I listen to a lot of personal finance guru Dave Ramsey, and I agree with a lot and disagree with a lot. There is the counter-Ramsey effort out there, pointing out that with home prices at historic highs and college costing 5x what it cost just 15 years ago, that his ideas are simplistic and dangerous and insulting. I agree with him and his detractors. He’s opened my eyes a lot to the the power of debt-less living and some of the macro marketing and corporate negative influences that we have normalized as Americans. But some I think are very over-simplified, or actually wrong.
One of them is the idea as a way to avoid auto debt - truly the curse of middle-class wealth building - you should buy they cheapest car you can find. He has a word for it - a slang for a low-cost embarrassing to drive but affordable car. Just can’t think of it currently. But I know for a fact how costly and disruptive car repair and breakdowns can be - I see it among the many tradespeople I work with - so the idea that someone should just go out and buy a beater and take that risk of expensive repairs is really gambling and playing with fire. It’s oversimplistic, and prone to lead to disaster and setback. There is no ‘baby step’ progress or ‘debt snow ball’ progress when you can’t get to work and have a $1700 car repair bill on a car that’s worth $2000.
2023 Winding Down.


I just deleted 49,728 emails that were in my Outlook “Other” folder, which is an email folder where Outlook moves incoming email that is not ‘primary’ and also not ‘junk’. It works pretty well, except with the volumes of emails we all get, “Other” is not a much better place to land than ‘junk’ if you are a ‘sender’, since who routinely gets to check that, when it’s hard enough staying up with your Primary. So currently, I’m deleting the entire “Other” inbox that I suspect has a fair amount of interesting emails in it, just maybe not emails from individuals - mostly lists I’ve signed up for over the years such as Delancy Place, a daily email that provides a quick and interesting review of some book - I enjoy it, and the reviews are a place to learn about the book and general time and place it takes place (both the writing and the topic).
But, who needs Delancey Place to remind you of how slow my reading has become and how many books I’m not getting to? I nearly always have a good book going but God if I read 4 pages at a seating that a lot. That means each book takes forever to finish. But, the consolation is that I’m reading, which is important and has always been important. I probably digest as many written words as anyone I know, and definitely as many or more from the actual printed page be it a newspaper, magazine or book.
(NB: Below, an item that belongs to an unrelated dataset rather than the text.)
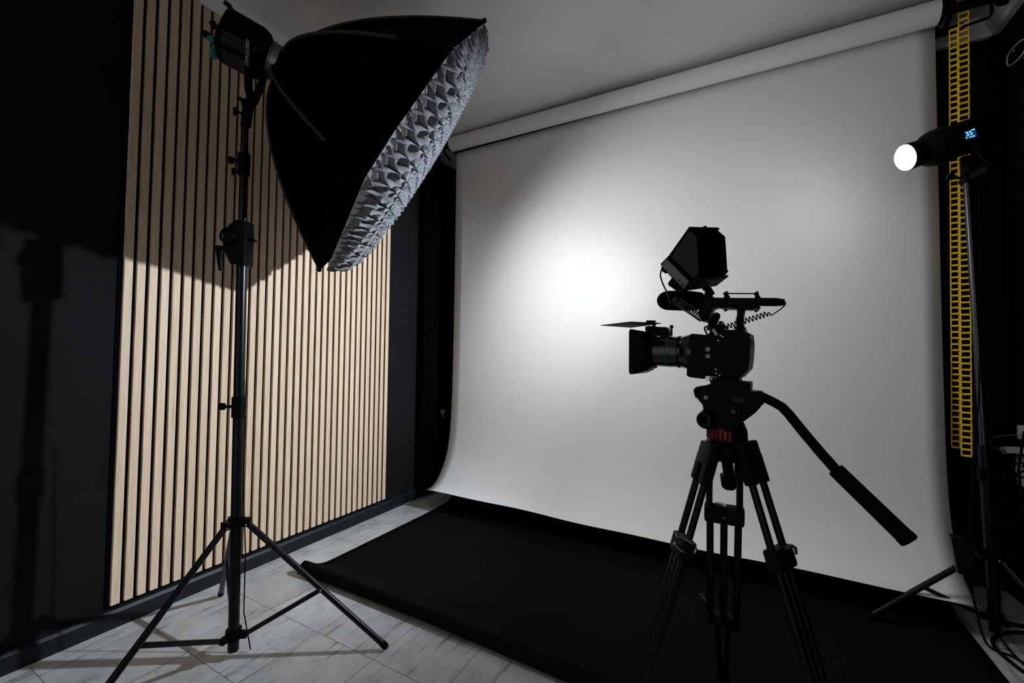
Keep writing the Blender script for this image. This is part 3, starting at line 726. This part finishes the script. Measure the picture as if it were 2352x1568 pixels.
mb = MB().tube(spl([fr(2335, 1082, 2.22), fr(2324, 1095, 2.22), fr(2323, 1108, 2.22), fr(2327, 1120, 2.22)]), .0035, 8)
tag(build('power_cable', mb, 'rubber'), 'short black cable hanging between the curled tail and the power strip', 'cable')

# ---------------------------------------------------------------- the video rig: frame of the rig
C0 = V((-.05, 1.31, 0)); E1 = V((.9945, -.1045, 0)); E2 = V((.1045, .9945, 0)); E3 = V((0, 0, 1))
def rp(x_, y_, d=0.0): return onplane(x_, y_, C0+E2*d, E2)
def poly(pts, d): return [rp(a, b, d) for a, b in pts]
def slab(mb, pts, d0, d1): return mb.prism(poly(pts, d0), E2*(d1-d0))

# --- tripod
t = thing('tripod', 'black video tripod with fluid head and long pan handle standing on the black paper', 'tripod', (C0.x, C0.y, 0))
hd = build('head_body', slab(slab(MB(), [(1600, 913), (1717, 925), (1742, 910), (1753, 912), (1748, 932), (1735, 948), (1708, 968), (1701, 974), (1688, 984), (1628, 984), (1618, 960), (1614, 930)], -.035, .035), [(1628, 925), (1692, 928), (1705, 945), (1692, 975), (1635, 975), (1615, 955)], -.045, .04), 'plastic_m', t)
build('top_plate', slab(slab(MB(), [(1592, 895), (1742, 910), (1717, 925), (1597, 913)], -.036, .036), [(1592, 893.5), (1600, 888), (1748, 901), (1743, 910), (1720, 909)], -.034, .036), 'plastic_m', t)
build('camera_plate', slab(MB(), [(1631, 872), (1722, 877), (1724, 880), (1723, 903), (1632, 899)], -.028, .028), 'plastic', t)
build('plate_rail', slab(MB(), [(1603, 889), (1629, 882), (1631, 899), (1606, 897)], -.02, .02), 'plastic', t)
k = build('drag_knob', MB().lathe(rp(1631, 962, -.03), -E2+E1*-.25, [(0, .028), (.012, .028), (.014, .0245), (.03, .0235), (.036, .021), (.038, .014)], 32), 'plastic', t)
kc = rp(1631, 962, -.03)+(-E2+E1*-.25).normalized()*.0385
build('knob_scale', MB().torus(kc, -E2+E1*-.25, .0145, .0006, 30, 6, -1.2, 1.6), 'grey_ink', k)
k2 = build('balance_dial', MB().lathe(rp(1684, 946, -.043), -E2, [(0, .0195), (.006, .0195), (.008, .016)], 32), 'plastic', t)
tk = MB()
for q in range(36):
    a = 2*math.pi*q/36; d_ = E1*math.cos(a)+E3*math.sin(a); tk.box(rp(1684, 946, -.051)+d_*.0165, .0022, .0006, .0005, d_, E2)
build('dial_ticks', tk, 'grey_ink', k2, False)
build('brass_insert', MB().torus(rp(1684, 946, -.052), E2, .0036, .0012, 20, 6), 'brass', k2, label='brass insert')
build('lock_screw', MB().torus(rp(1621, 913, -.038), E2, .0058, .0018, 20, 6).lathe(rp(1621, 913, -.037), -E2, [(0, .005), (.002, .004)], 12), 'ringmetal', t)
text('head_lettering', '502', rp(1684, 921, -.0362), rp(1705, 924, -.0362), -E2, 'grey_ink', hd)
bcx = 1668
def rz(y_): return rp(bcx, y_).z
ctr = rp(bcx, 990)
build('red_band', MB().lathe(V((ctr.x, ctr.y, rz(1008))), E3, [(0, .046), (.004, .0485), (.022, .0475), (rz(985)-rz(1008), .044)], 40), 'red', t, label='red ribbed locking band')
rb = MB()
for q in range(20):
    a = math.radians(150+q*14); d_ = V((math.cos(a), math.sin(a), 0)); rb.box(V((ctr.x, ctr.y, rz(997)))+d_*.048, .003, .0045, rz(987)-rz(1007), d_, V((-d_.y, d_.x, 0)), bev=.0008)
build('band_ribs', rb, 'plastic', t)
# black casing covering the right part of the band
cs = MB(); pr_ = [(rz(1010), .0495), (rz(1003), .051), (rz(985), .050), (rz(968), .042)]
nn_ = 22; o_ = 0
for i, (z_, r_) in enumerate(pr_):
    for q in range(nn_+1):
        a = math.radians(-72+q*(170/nn_)); cs.v.append(V((ctr.x+r_*math.cos(a), ctr.y+r_*math.sin(a), z_)))
for i in range(len(pr_)-1):
    for q in range(nn_): cs.f.append((i*(nn_+1)+q, i*(nn_+1)+q+1, (i+1)*(nn_+1)+q+1, (i+1)*(nn_+1)+q))
o = build('base_casing', cs, 'plastic', t); add_solid(o, .003)
build('half_ball', MB().lathe(V((ctr.x, ctr.y, rz(1027))), E3, [(0, .034), (.008, .040), (rz(1012)-rz(1027), .046), (rz(1007)-rz(1027), .047)], 36), 'plastic', t)
build('bowl', MB().lathe(V((ctr.x, ctr.y, rz(1052))), E3, [(0, .030), (.006, .044), (rz(1040)-rz(1052), .054), (rz(1026)-rz(1052), .056), (rz(1020)-rz(1052), .050)], 40), 'plastic_m', t)
build('centre_shaft', MB().cyl(V((ctr.x, ctr.y, rz(1052))), V((ctr.x+.006, ctr.y, rz(1088))), .014).lathe(V((ctr.x+.006, ctr.y, rz(1088))), -E3, [(0, .020), (.004, .0225), (.034, .0185), (.040, .013)], 24), 'plastic', t)
# pan handle
hp = [(1738, 906), (1756, 913), (1780, 925), (1797, 935), (1812, 951), (1850, 998), (1890, 1045), (1922, 1081)]
build('handle_clamp', slab(MB(), [(1715, 905), (1750, 902), (1757, 911), (1752, 930), (1722, 934)], -.022, .02), 'plastic', t)
build('pan_handle', MB().tube([rp(a, b, -.01-.02*i/7) for i, (a, b) in enumerate(hp)], .0118, 16), 'rubber', t)
build('handle_grip', MB().lathe(rp(1918, 1077, -.03), rp(2037, 1192, -.052)-rp(1918, 1077, -.03), [(0, .0165), (.004, .0178), (.165, .0178), (.168, .0188), (.178, .0188), (.180, .0165)], 24), 'rubber', t)
# legs
AP = V((ctr.x, ctr.y, rz(1048)))
def leg(rad_dir, A_, B_, clampd, halfw, lower, flip, tubes3=True):
    A_ = V(A_); B_ = V(B_); ax = (B_-A_).normalized(); tg = V((-rad_dir.y, rad_dir.x, 0)).normalized(); nr_ = ax.cross(tg).normalized()
    Ln = (B_-A_).length
    lg = build('leg', MB().box(A_-ax*.012, .060, halfw*2+.022, .030, ax, tg, bev=.008).box(A_+ax*.03+tg*halfw, .075, .028, .028, ax, tg, bev=.006).box(A_+ax*.03-tg*halfw, .075, .028, .028, ax, tg, bev=.006), 'plastic_m', t)
    build('upper_tube', MB().cyl(A_+tg*halfw+ax*.02, A_+tg*halfw*1.05+ax*(clampd+.02), .0092, n=14), 'metal_black', lg)
    build('upper_tube', MB().cyl(A_-tg*halfw+ax*.02, A_-tg*halfw*1.05+ax*(clampd+.02), .0092, n=14), 'metal_black', lg)
    cc = A_+ax*clampd
    cl_ = build('leg_clamp', MB().box(cc+ax*.02, .052, halfw*2+.030, .036, ax, tg, bev=.008), 'plastic_m', lg)
    build('screw', MB().lathe(cc+ax*.02+nr_*.0185*(-flip), nr_*(-flip), [(0, .0035), (.0015, .0028)], 10), 'silver', lg)
    for q in (-1, 0, 1):
        build('lower_tube', MB().cyl(cc+ax*.04+tg*q*halfw*.98, A_+ax*lower+tg*q*halfw*.98, .0102, n=14), 'metal_black', lg)
    build('lower_clamp', MB().box(A_+ax*lower, .034, halfw*2+.020, .034, ax, tg, bev=.008), 'plastic_m', lg)
    build('foot_tube', MB().cyl(A_+ax*lower+tg*halfw*.45, B_-ax*.03+tg*halfw*.2, .0085).cyl(A_+ax*lower-tg*halfw*.45, B_-ax*.03-tg*halfw*.2, .0085), 'metal_black', lg)
    build('rubber_foot', MB().lathe(B_-ax*.045, ax, [(0, .016), (.03, .02), (.045, .022)], 18), 'rubber', lg)
    return cc, ax, tg, nr_, lg
def lever(mb, O_, X_, Y_, w_, h_):
    # an open D-shaped silver lever
    pts = [O_+X_*(w_*math.cos(a))+Y_*(h_*math.sin(a)) for a in [math.radians(q) for q in range(-110, 111, 20)]]
    return mb.tube(pts, [.0035]+[.0045]*(len(pts)-2)+[.0035], 8)
a1 = math.radians(205); r1 = V((math.cos(a1), math.sin(a1), 0))
ccL, axL, tgL, nL, lgL = leg(r1, at(1624, 1052, 1.13), V((-.30, 1.215, .02)), .228, .0265, .74, 1)
a2 = math.radians(-28); r2 = V((math.cos(a2), math.sin(a2), 0))
ccR, axR, tgR, nR, lgR = leg(r2, at(1722, 1050, 1.12), V((.235, 1.145, .02)), .222, .0265, .74, 1)
r3 = V((-.03, 1, 0)).normalized()
ccB, axB, tgB, nB, lgB = leg(r3, AP+V((-.006, .045, -.005)), V((-.075, 1.63, .02)), .178, .0385, .60, 1)
dl = (ccL-EYE).dot(fw)-.036
mb = MB().tube(spl([at(a, b, dl) for a, b in ((1554, 1229), (1568, 1232), (1584, 1243), (1597, 1257), (1594, 1267), (1580, 1270), (1563, 1261), (1549, 1247))], 5), .0042, 8)
mb.tube(spl([at(a, b, dl) for a, b in ((1552, 1225), (1566, 1228), (1585, 1240), (1598, 1252))], 4), .0035, 8)
build('lever', mb, 'silver', lgL, label='silver open clamp lever')
dr = (ccR-EYE).dot(fw)-.01
mb = MB().tube([at(1800, 1262, dr), at(1808, 1258, dr), at(1819, 1253, dr), at(1827, 1258, dr), at(1829, 1272, dr)], [.003, .004, .0045, .004, .003], 8)
build('lever', mb, 'ringmetal', lgR)
mb = MB().tube([ccB-V((.035, .0, -.008)), ccB-V((.012, .006, -.014)), ccB+V((.006, -.008, .010))], [.002, .005, .006], 8)
build('lever', mb, 'silver', lgB, label='silver clamp lever')
build('tie_down', MB().cyl(ccB+axB*.38-tgB*0-V((.036, 0, 0)), ccB+axB*.38-V((.058, 0, -.022)), .003).torus(ccB+axB*.38-V((.062, 0, -.027)), fw, .006, .0015, 14, 6), 'grey', lgB)

# --- cinema camera body
t = thing('cinema_camera', 'black cinema camera body with top handle and cable clutter on the tripod head', 'camera', C0+V((0, 0, rp(1670, 872).z)))
body = build('body', slab(slab(MB(), [(1627, 768), (1640, 762), (1706, 757), (1712, 763), (1722, 766), (1724, 795), (1722, 825), (1719, 848), (1700, 868), (1638, 871), (1625, 862)], -.055, .05), [(1688, 800), (1714, 796), (1716, 848), (1690, 852)], -.060, -.05), 'plastic', t)
build('mounting_base', slab(MB(), [(1636, 866), (1698, 862), (1698, 876), (1636, 874)], -.03, .03), 'plastic', t)
build('battery_module', slab(slab(MB(), [(1583, 769), (1590, 766), (1624, 769), (1628, 775), (1625, 866), (1616, 870), (1584, 866), (1577, 862), (1579, 820)], -.050, .045), [(1586, 786), (1622, 788), (1620, 852), (1583, 850)], -.053, -.05), 'plastic', t)
bb = MB()
for (a, b, c_, d_) in ((1590, 770, 1600, 776), (1606, 771, 1612, 777)): slab(bb, [(a, b), (c_, b), (c_, d_), (a, d_)], -.052, -.049)
build('buttons', bb, 'plastic_m', t)
build('side_panel', slab(MB(), [(1690, 804), (1712, 799), (1713, 844), (1682, 856), (1682, 812)], -.064, -.055), 'plastic', t)
build('panel_seam', MB().tube(poly([(1680, 858), (1681, 808), (1712, 798)], -.0645), .0007, 6), 'hoodgrey', t)
for yy_ in (802, 818): 
    build('bnc_socket', MB().lathe(rp(1626, yy_, -.052), -E2, [(0, .0075), (.004, .0075), (.006, .006), (.010, .006)], 20).torus(rp(1626, yy_, -.063), E2, .006, .0012, 20, 6), 'ringmetal', t, label='silver round connector')
build('grip_curve', slab(MB(), [(1710, 762), (1721, 765), (1725, 785), (1724, 800), (1712, 800), (1708, 780)], -.05, .03), 'plastic_m', t)
for (a, b) in ((1650, 782), (1655, 770), (1660, 773), (1644, 848), (1645, 857), (1653, 862)):
    build('bolt', MB().lathe(rp(a, b, -.055), -E2, [(0, .0022), (.0015, .0018)], 10), 'silver', t)
build('bottom_bracket', slab(MB(), [(1620, 864), (1630, 863), (1630, 875), (1621, 874)], -.056, -.04), 'silver', t, label='small silver bracket')
build('bottom_rail', MB().tube(poly([(1630, 864), (1646, 867)], -.058), .0015, 8), 'silver', t)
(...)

I’m reading Demon Copperhead right now, another book by Barbara Kingsolver. I read The Poisonwood Bible last summer, and enjoyed it enough to move right into another by her - separated by a mostly failed attempt to get through 1000 page non-fiction account of the beginning of the oil industry - fascinating for sure, and to be more fair to myself, making it 300 pages before needing a break isn’t terrible in my book (forgive the pun).

I’m currently at the Biltmore, the 175,000 sq ft 245 room Vanderbilt mansion in Asheville North Carolina, where the temperate climate brought George Vanderbilt here in the 1870’s, where he then built this home that opened for Christmas in 1892. Of all the things I’ve learned, the macro thought of how quickly these guys built their fortunes caught my attention. Oil, rail, steel, transportation - this went from zero to largest fortunes ever seen in less than 30 years. George V was the grandson of the Commodore, aka Cornelius, the patriarch transportation mogul who rode the acceleration of travel speed and option into a conglomerate only rivaled by his fellow Robber Barrons, Rockefeller, Carnegie, Frick, and others.

We did their Christmas Extravaganza package, and it’s funny, when you aim that high, you need to nail it, and I’ll give them a B, only because the level of service that type of package ambition implies is hard to pull off. Just nice to see others falling short of their ultimate vision too.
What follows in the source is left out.